>> start RECORDED INFORMATION
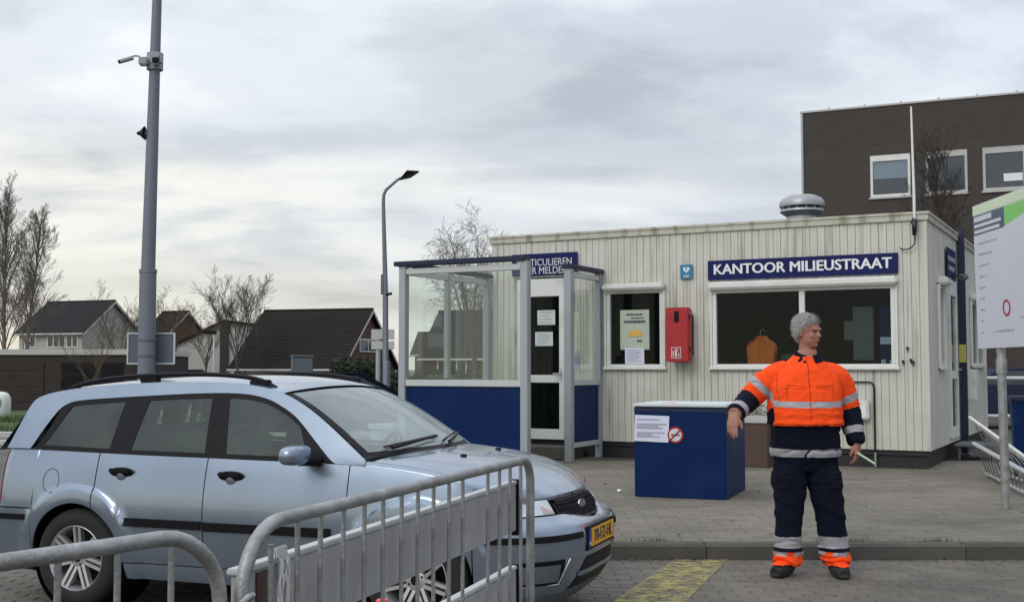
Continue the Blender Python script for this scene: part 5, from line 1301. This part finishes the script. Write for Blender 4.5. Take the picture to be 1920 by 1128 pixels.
# cabin furniture
def seat(x, y, w=.5):
    s_ = MB(); s_.bevbox(x-.25, x+.25, y-w/2, y+w/2, .45, .60, .05); s_.bevbox(x-.36, x-.24, y-w/2, y+w/2, .56, 1.10, .05, Matrix.Translation((0, 0, 0)))
    for yy in ((y,) if w < .8 else (y-.4, y+.4)): s_.bevbox(x-.36, x-.27, yy-.13, yy+.13, 1.12, 1.26, .035)
    s_.build('seat', M['seat'], CAR, 40)
seat(1.22, -.38); seat(1.22, .38); seat(.42, 0, 1.25)
MB().bevbox(1.62, 2.0, -.70, .70, .62, .93, .06).build('dashboard', M['greyplastic'], CAR)
MB().lathe([(.16+.012*cos(a), .012*sin(a)) for a in [2*pi*i/8 for i in range(9)]], 28, Matrix.Translation((1.52, .38, .90)) @ Matrix.Rotation(R(-65), 4, 'Y')).build('steering_wheel', M['trim'], CAR, True)
MB().bevbox(-.50, .15, -.62, .62, .60, .66, .02).build('load_cover', M['seat'], CAR)
# ------------------------------------------------------------------ the attendant
PX, PY = 2.135, 8.45
PER = empty('person', (PX, PY, .006), 0, 'grey haired worker in orange and navy high visibility clothing pointing down at the road', 'person')
def V(x, y, z): return Vector((x, y, z))
bd_ = MB()
def rings(secs, n=28, p=1.0, mb=None):
    """closed loft through horizontal rings (z, cx, cy, rx, ry)"""
    mb = mb or bd_; vs = []
    f = lambda q: math.copysign(abs(q)**p, q)
    for z, cx, cy, rx, ry in secs:
        for j in range(n): a = 2*pi*j/n; vs.append((cx+rx*f(cos(a)), cy+ry*f(sin(a)), z))
    k = len(secs); fs = [(i*n+j, i*n+(j+1) % n, (i+1)*n+(j+1) % n, (i+1)*n+j) for i in range(k-1) for j in range(n)]
    fs += [list(range(n))[::-1], list(range((k-1)*n, k*n))]; mb.add(vs, fs)
def spl(pts, k=6):      # smooth polyline with radii: (x,y,z,r)
    out_ = []
    P = [pts[0]] + pts + [pts[-1]]
    for i in range(1, len(P)-2):
        for j in range(k):
            t = j/k; out_.append(tuple(.5*((2*P[i][c]) + (-P[i-1][c]+P[i+1][c])*t + (2*P[i-1][c]-5*P[i][c]+4*P[i+1][c]-P[i+2][c])*t*t + (-P[i-1][c]+3*P[i][c]-3*P[i+1][c]+P[i+2][c])*t**3) for c in range(4)))
    out_.append(tuple(pts[-1])); return out_
def limb(pts, n=16, flat=1.0, k=6, mb=None):
    s_ = spl(pts, k); (mb or bd_).tube([q[:3] for q in s_], [q[3] for q in s_], n, flat=flat)
# torso: loose jacket over a broad build
rings([(.74, -.035, .0, .15, .12), (.80, -.035, .0, .205, .145), (.86, -.035, .0, .238, .165), (.93, -.038, -.005, .240, .175), (1.00, -.04, -.012, .232, .185),
       (1.055, -.04, -.018, .236, .195), (1.08, -.04, -.02, .250, .208), (1.13, -.04, -.018, .256, .210), (1.22, -.037, -.012, .254, .200), (1.32, -.034, -.004, .256, .184),
       (1.385, -.030, .004, .250, .168), (1.435, -.026, .010, .222, .150), (1.48, -.022, .016, .168, .125), (1.52, -.018, .018, .118, .100), (1.555, -.014, .016, .082, .085), (1.59, -.012, .012, .070, .074)], p=.82)
# neck
limb([(-.012, .012, 1.50, .068), (-.010, .006, 1.58, .060), (-.008, -.002, 1.66, .058)])
# arms
SH1, EL1, WR1 = (-.225, .015, 1.455), (-.415, .055, 1.245), (-.580, -.185, 1.130)
SH2, EL2, WR2 = (.180, .015, 1.44), (.292, .050, 1.17), (.318, -.055, .915)
limb([(-.15, .01, 1.435, .080), (-.228, .015, 1.405, .088), (-.32, .03, 1.345, .086), (-.415, .055, 1.245, .078), (-.475, -.03, 1.205, .070), (-.535, -.12, 1.165, .060), (-.575, -.178, 1.135, .050)])
limb([(.10, .01, 1.43, .080), (.180, .014, 1.398, .092), (.245, .03, 1.32, .088), (.288, .048, 1.19, .080), (.305, .02, 1.09, .072), (.315, -.02, 1.0, .064), (.320, -.048, .935, .054)])
# legs in loose trousers
limb([(-.125, .0, .86, .125), (-.145, -.005, .70, .116), (-.155, -.012, .52, .102), (-.160, .0, .36, .090), (-.163, .01, .22, .086), (-.165, .012, .125, .088), (-.165, .012, .085, .080)], 20)
limb([(.055, .0, .86, .125), (.085, -.005, .70, .118), (.118, -.012, .52, .106), (.142, .0, .36, .096), (.160, .01, .22, .096), (.172, .01, .12, .098), (.174, .01, .08, .086)], 20)
# feet
limb([(-.150, .055, .062, .050), (-.170, .02, .062, .058), (-.215, -.035, .048, .054), (-.262, -.088, .040, .050), (-.290, -.118, .036, .038)], 16, .95)
limb([(.178, .055, .062, .050), (.178, .01, .064, .060), (.180, -.07, .048, .057), (.180, -.14, .040, .052), (.180, -.18, .036, .038)], 16, .95)
# head: turned to his left
HY = R(44)
HM = Matrix.Translation((-.008, -.010, 1.718)) @ Matrix.Rotation(HY, 4, 'Z') @ Matrix.Rotation(R(4), 4, 'X') @ Matrix.Scale(.96, 4)     # local -Y is the face
def hell(c, rx, ry, rz, p=1.0): bd_.ell(c, rx, ry, rz, HM, 24, 16, p)
hell((0, .012, .040), .080, .098, .092); hell((0, -.012, -.030), .066, .078, .088, .95); hell((0, -.045, -.083), .043, .040, .034)    # skull, face, chin
hell((0, -.030, -.055), .062, .055, .050)            # jaw
hell((0, -.078, .030), .056, .018, .014)            # brow
for sx in (-1, 1):
    hell((sx*.038, -.060, -.020), .022, .022, .024)      # cheeks
    hell((sx*.080, .012, -.008), .011, .020, .032)      # ears
bd_.tube([HM @ V(0, -.082, .024), HM @ V(0, -.092, .0), HM @ V(0, -.103, -.020), HM @ V(0, -.088, -.032)], [.008, .011, .015, .010], 10)   # nose
hell((0, -.086, -.050), .023, .011, .006); hell((0, -.084, -.060), .021, .011, .006)
# hands
def hand(W, D, N, side, curl, spread):
    """W wrist, D along the fingers, N out of the back of the hand; side=+1: thumb towards +cross"""
    D = Vector(D).normalized(); N = (Vector(N) - D*Vector(N).dot(D)).normalized(); S = D.cross(N)*side; W = Vector(W)
    def P(a, b, c): return W + D*a + S*b + N*c
    D, N, S = D*.9, N*.92, S*.9
    for i in range(4):      # palm as four metacarpal rays
        b0 = (.018-.012*i); b1 = (.034-.0225*i)
        bd_.tube([P(-.02, b0, 0), P(.03, (b0+b1)/2*1.1, .002), P(.088-.004*abs(i-1), b1, .0)], [.019, .018, .0135], 10)
    Ls = [(.042, .026, .020), (.047, .030, .021), (.043, .028, .021), (.034, .022, .018)]
    for i, (l1, l2, l3) in enumerate(Ls):
        b = .034-.0225*i; sp = (1.5-i)*spread; c = curl[i]
        p = P(.086-.004*abs(i-1), b, 0); pts = [tuple(p)+(.0105,)]; ang_ = 0
        for l, r_ in ((l1, .0098), (l2, .0090), (l3, .0072)):
            ang_ += c; d_ = (D*cos(ang_) - N*sin(ang_) + S*sp).normalized()*.9; p = p + d_*l; pts.append(tuple(p)+(r_,))
        bd_.tube([q[:3] for q in pts], [q[3] for q in pts], 10)
    p = P(.012, .026, -.004); pts = [(p, .016)]
    for (a, b, c), r_ in (((.030, .026, -.010), .0145), ((.030, .012, -.012), .0115), ((.024, .004, -.008), .0085)):
        p = p + D*a + S*b + N*c; pts.append((p, r_))
    bd_.tube([q[0] for q in pts], [q[1] for q in pts], 10)
hand((-.578, -.185, 1.128), (-.20, -.30, -.93), (-.50, -.70, .30), -1, (.16, .20, .28, .36), .06)
hand((.320, -.052, .925), (.02, -.10, -1), (.80, -.60, .0), 1, (.35, .45, .5, .55), .03)
# one continuous body
tmp = bpy.data.objects.new('tmp', bd_.mesh('tmp', M['skin'])); col.objects.link(tmp)
md = tmp.modifiers.new('r', 'REMESH'); md.mode = 'VOXEL'; md.voxel_size = .0055
dg = bpy.context.evaluated_depsgraph_get(); bme = bpy.data.meshes.new_from_object(tmp.evaluated_get(dg)); bpy.data.objects.remove(tmp)
bm = bmesh.new(); bm.from_mesh(bme)
for _ in range(3): bmesh.ops.smooth_vert(bm, verts=bm.verts, factor=.5, use_axis_x=True, use_axis_y=True, use_axis_z=True)
def seg(p, a, b):
    a, b = Vector(a), Vector(b); ab = b-a; t = (p-a).dot(ab)/ab.length_squared; tc_ = max(0, min(1, t)); return (p-(a+ab*tc_)).length, t
HMi = HM.inverted()
def region(p):
    """which garment covers this spot, and its coordinate along it"""
    dts = []
    a1, t1 = seg(p, SH1, EL1); a2, t2 = seg(p, EL1, WR1); b1, u1 = seg(p, SH2, EL2); b2, u2 = seg(p, EL2, WR2)
    if p.x < -.275 and p.z > .95 or (p.x < -.40 and p.z > .85): return ('arm1', t1 if a1 < a2 and t1 < 1.02 else 1+max(t2, 0)) 
    if p.z > .72 and p.x > .225 - .0 + .0 and b1 < .13 and p.z > 1.15 or (p.x > .243 and p.z < 1.16 and p.z > .70): return ('arm2', u1 if b1 < b2 and u1 < 1.02 else 1+max(u2, 0))
    if p.z > 1.545 + .10*(p.y+.05): return ('head', 0)
    if p.z > .84: return ('torso', p.z)
    return ('leg1' if p.x < -.035 else 'leg2', p.z)
def keep(nm, fn, m, off, extra=None, mats=None, fold=0):
    b2 = bm.copy(); b2.faces.ensure_lookup_table()
    for f in b2.faces:
        r_ = fn(f.calc_center_median()); f.material_index = max(r_, 0); f.tag = r_ < 0
    bmesh.ops.delete(b2, geom=[f for f in b2.faces if f.tag], context='FACES')
    b2.normal_update()
    N = {v: v.normal.copy() for v in b2.verts}
    for v in b2.verts: v.co += N[v]*max(.0035, off(v.co) if callable(off) else off)
    for f in b2.faces: f.smooth = True
    me = bpy.data.meshes.new(nm); b2.to_mesh(me); b2.free()
    for q in (mats or [m]): me.materials.append(q)
    o = bpy.data.objects.new(nm, me); col.objects.link(o); o.parent = PER; return o
for f in bm.faces: f.smooth = True
me = bpy.data.meshes.new('body'); bm.to_mesh(me); me.materials.clear(); me.materials.append(M['skin'])
body = bpy.data.objects.new('body', me); col.objects.link(body); body.parent = PER
def folds(p, amp=.004, s=14, v=(1, 1, .55)):
    q = Vector((p.x*v[0]*s, p.y*v[1]*s, p.z*v[2]*s)); n_ = MN.noise(q) + .5*MN.noise(q*2.1)
    return amp*n_
def f_jacket(p):
    k, t = region(p)
    if k == 'torso':
        if t > 1.068: return 2 if 1.185 < t + .02*abs(p.x+.04)*(-1) < 1.228 else 0
        if t > .845: return 2 if t < .895 + .10*(p.x+.04)**2 else 1
    if k == 'arm1':
        if t < .98: return 2 if .50 < t < .68 else 0
        if t < 1.93: return 2 if 1.62 < t < 1.79 else 1
    if k == 'arm2':
        if t < 1.0: return 2 if .62 < t < .80 else 0
        if t < 1.93: return 2 if 1.52 < t < 1.70 else 1
    return -1
def o_jacket(p):
    k, t = region(p); b = .008 + folds(p, .006, 7) + folds(p, .003, 26) - .008*max(0, 1-abs(MN.noise(Vector((p.x*6+3, p.y*6, p.z*9))))*5)
    if k == 'torso':
        if 1.068 < t < 1.12: b += .012*(1-(t-1.068)/.05)
        if t < .90: b += .008
        # horizontal slack above the hem and the pocket flaps
        b += .004*sin(t*95 + 3*MN.noise(p*7))*sst(1.02, 1.10, t)*(1-sst(1.16, 1.22, t))
        if 1.305 < t < 1.318 and p.y < 0 and .03 < abs(p.x+.04) < .18: b -= .006
        if p.y < -.05 and abs(p.x+.045) < .006 and t > 1.07: b += .004
    elif t > 1.80: b += .004
    elif .85 < t < 1.15: b += .003*sin(t*60)
    return b
jk = keep('jacket', f_jacket, None, o_jacket, mats=[M['orange'], M['navyfab'], M['reflect']])
def f_tr(p):
    k, t = region(p)
    if k in ('leg1', 'leg2') or (k == 'torso' and t < .90):
        if t < .072: return -1
        if .195 < t < .275: return 2
        if .17 < t <= .195: return 1
        if .140 < t <= .17: return 2 if MN.noise(p*18) > -.15 else 0
        if t <= .14: return 0
        return 1
    return -1
def o_tr(p):
    t = p.z; b = .007 + folds(p, .007, 8, (1, 1, 1.2)) + folds(p, .003, 24) - .009*max(0, 1-abs(MN.noise(Vector((p.x*6, p.y*6+2, p.z*10))))*9)
    if t < .20: b += .008 + .006*sin(t*130 + 5*MN.noise(p*9))
    if .38 < t < .6: b += .004*sin(t*50 + p.x*30)
    if .60 < t < .74 and abs(p.x+.035) > .13: b += .010*sst(.60, .62, t)*(1-sst(.72, .74, t))
    return b
tr_ = keep('trousers', f_tr, None, o_tr, mats=[M['orange'], M['navyfab'], M['reflect']])
for side_ in (0, 1):
    keep('boot', lambda p: 0 if (p.z < .105 and (p.x < 0) == (side_ == 0) and p.y < .2) and (p.z < .085 or p.y < -.02 or True) else -1, M['boot'], lambda p: .004 + (.006 if p.z < .022 else 0), mats=[M['boot']])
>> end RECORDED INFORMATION
◆ **BRIEF**:
From the data above, show each line that contains "this".

◆ **THE SOLUTION**:
Continue the Blender Python script for this scene: part 5, from line 1301. This part finishes the script. Write for Blender 4.5. Take the picture to be 1920 by 1128 pixels.
    """which garment covers this spot, and its coordinate along it"""